What industries in the UK benefited from the Trade in enslaved Africans?
Britain was the most dominant between 1640 and 1807 when the British slave trade was abolished. Why was this?
During 1761-1807 (46 years) an estimated profit of £8.8 million (£814 million today) was made by Britain's involvement in trafficking human beings to the Caribbean, North and South America. 3.8 million Africans landed as enslaved people.
It is easy to connect the profits with slavers and those who sailed between Europe, West Africa and the 'New World' but how did Britain benefit?
The web of those that supported - directly or indirectly - the trade in enslaved Africans is complex. The profits ran deep and fed many aspects of various British industries.
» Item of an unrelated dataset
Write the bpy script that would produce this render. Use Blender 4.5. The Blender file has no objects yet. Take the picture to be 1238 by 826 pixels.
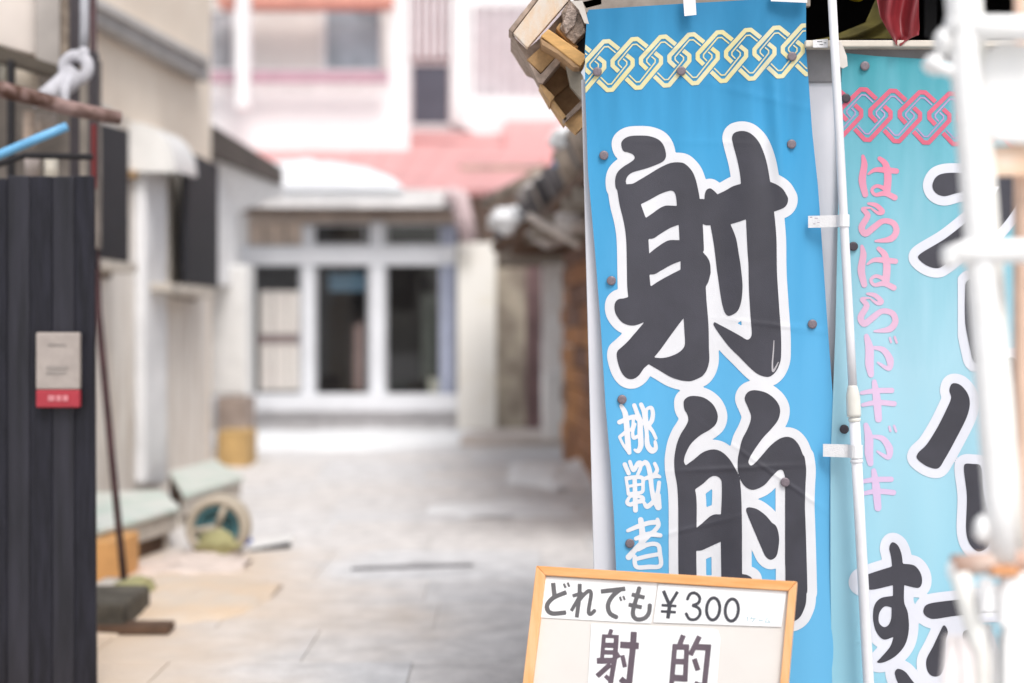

Shipbuilders, joiners and master craftsmen, sailmakers, ropemakers and metal-workers who made chains, manacles and other restraints used on slave ships profited from this trade. Others included those employed to service the Royal Navy, as naval ships were used to ensure the safety of the merchant navy, including slaving ships and exports to slave regimes.
Cloth producers, alcohol producers, gunmakers, producers of copper pans and other metal goods or manillas used to barter for enslaved people were always in demand. Trading also included Indian cotton and other goods imported by the East India Company.
Food producers - beef and salted fish travelled well as well as producers of cheap and durable caps and clothing, makers of industrial equipment, tools and apparatus such as copper ‘stills’ for distilling sugar were also a necessary part of the industry that sprang up around the work enslaved people performed.
Candle-makers, booksellers, watchmakers, haberdashers, milliners, furniture makers, wine merchants, even snuff manufacturers, sugar refiners, cotton spinners and weavers, furniture makers were an integral part of proceedings.
So many people's livelihoods were interwoven with the abuse of enslaved Africans and their descendants, it is indeed a tangled web that was woven around the suffering of millions of enslaved Africans.